As reported by the Des Moines Register, Jorde and our firm represented Martin Koenig, who was sued last year by Navigator CO2 Ventures after he repeatedly blocked the pipeline company from conducting a survey on his land near Sioux Rapids in northwest Iowa. Navigator is one of three companies looking to construct controversial carbon capture pipelines across the state.

In its lawsuit, Navigator sought an injunction to force Koenig to provide access for the survey. It argued that an Iowa state law allows pipeline companies to access private land and conduct surveys to determine the depth and direction of proposed pipelines, provided they hold a public hearing and provide 10 days’ notice to property owners.

Following Navigator’s lawsuit, Jorde and our firm filed a countersuit on behalf of Koenig challenging the constitutionality of that law.

On Wednesday, May 3, 2023, Clay County District Judge John Sandy sided with Koenig and agreed with our position that the law is unconstitutional. In his ruling, Judge Sandy stated that having a company’s surveyor enter property without consent for the purpose of determining whether a hazardous pipeline can be built is a "government taking without providing just compensation” and a violation of the Iowa and U.S. constitutions.

Speaking with the Des Moines Register, Jorde stated that he hopes judges in other similar pending cases in Iowa and South Dakota will consider the ruling in favor of his client when making their decisions. Like Koenig’s case, many of these pending suits challenge the constitutionality of survey laws and the use of eminent domain – a right typically reserved for the government and public use projects – by private companies looking to reap massive profits.

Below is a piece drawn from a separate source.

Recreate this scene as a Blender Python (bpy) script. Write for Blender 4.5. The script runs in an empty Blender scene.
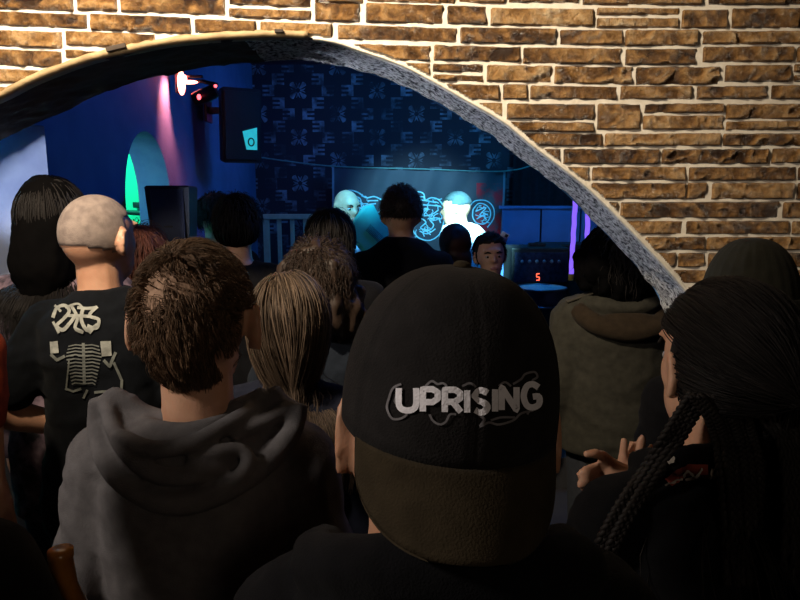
import bpy, bmesh, math, random
import numpy as np
from mathutils import Vector, Matrix
from mathutils.bvhtree import BVHTree
random.seed(7); RNG = np.random.default_rng(7)
S = bpy.context.scene; COL = S.collection
PI = math.pi
F = 640.0; PITCH = math.atan(100/640.0); CH = 1.75
cp, sp = math.cos(PITCH), math.sin(PITCH)

def ray(px, py):
    a = (px-400)/F; b = (300-py)/F
    return Vector((a, cp+b*sp, -sp+b*cp))
def P(px, py, Y):
    d = ray(px, py); t = Y/d.y
    return Vector((d.x*t, Y, CH+d.z*t))

# ------------------------------------------------------------------ noise
def _h(ix, iy, iz, seed):
    n = (ix*374761393 + iy*668265263 + iz*2147483647 + seed*144665) & 0xffffffff
    n = ((n ^ (n >> 13))*1274126177) & 0xffffffff
    n = (n ^ (n >> 16)) & 0xffffffff
    return n/4294967295.0
def vnoise(p, seed=0):
    p = np.asarray(p, float); i = np.floor(p).astype(np.int64); f = p-i; f = f*f*(3-2*f)
    r = 0
    for dx in (0, 1):
        for dy in (0, 1):
            for dz in (0, 1):
                w = (f[:, 0] if dx else 1-f[:, 0])*(f[:, 1] if dy else 1-f[:, 1])*(f[:, 2] if dz else 1-f[:, 2])
                r = r+w*_h(i[:, 0]+dx, i[:, 1]+dy, i[:, 2]+dz, seed)
    return r*2-1
def fbm(p, seed=0, octv=3):
    r = 0; a = 1
    for o in range(octv):
        r = r+a*vnoise(np.asarray(p)*2**o, seed+o*17); a *= .5
    return r

# ------------------------------------------------------------------ materials
class NT:
    def __init__(s, m): s.t = m.node_tree; s.n = s.t.nodes; s.l = s.t.links
    def new(s, ty, **kw):
        n = s.n.new(ty)
        for k, v in kw.items(): setattr(n, k, v)
        return n
    def put(s, sock, v):
        if isinstance(v, bpy.types.NodeSocket): s.l.new(v, sock)
        else: sock.default_value = v
    def math(s, op, a, b=0.0, c=0.0, clamp=False):
        n = s.new('ShaderNodeMath', operation=op); n.use_clamp = clamp
        s.put(n.inputs[0], a); s.put(n.inputs[1], b); s.put(n.inputs[2], c)
        return n.outputs[0]
    def mix(s, f, a, b):
        n = s.new('ShaderNodeMix', data_type='RGBA'); s.put(n.inputs[0], f)
        for k, v in ((6, a), (7, b)):
            if not isinstance(v, bpy.types.NodeSocket): v = (*v[:3], 1)
            s.put(n.inputs[k], v)
        return n.outputs[2]
    def noise(s, scale, detail=3, vec=None, rough=.5):
        n = s.new('ShaderNodeTexNoise'); n.inputs['Scale'].default_value = scale
        n.inputs['Detail'].default_value = detail; n.inputs['Roughness'].default_value = rough
        if vec is not None: s.l.new(vec, n.inputs['Vector'])
        return n.outputs['Fac']
    def ramp(s, f, stops):
        n = s.new('ShaderNodeValToRGB'); s.l.new(f, n.inputs[0]); e = n.color_ramp.elements
        while len(e) < len(stops): e.new(.5)
        for k, (p, c) in enumerate(stops): e[k].position = p; e[k].color = (*c[:3], 1)
        return n.outputs[0]
    def obj(s): return s.new('ShaderNodeTexCoord').outputs['Object']
    def bump(s, h, strength=.3, dist=.01):
        n = s.new('ShaderNodeBump'); n.inputs['Strength'].default_value = strength; n.inputs['Distance'].default_value = dist
        s.l.new(h, n.inputs['Height']); return n.outputs[0]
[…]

Jorde also commented on key issues in the latest ruling, including the Judge’s determination that the law was unconstitutional because the "statute allows for a per se taking without just compensation," stripping landowners of their right to exclude, one of their most treasured rights of property ownership, "by statutorily allowing pipeline companies to come onto private land to perform certain surveying operations."

Jorde also acknowledged that while the ruling was a victory, the lawsuit and others like aren’t designed to stop the pipelines, as state lawmakers can amend statutes in ways more favorable to pipeline companies looking to survey land. As he told the Register:

“A Legislature could say, ‘Well, we're gonna go ahead and allow it.' OK, that's fine, but just understand it's a taking and now we have to follow the process for compensation. We just want to make sure that the law ... protects landowners and doesn't violate their rights.”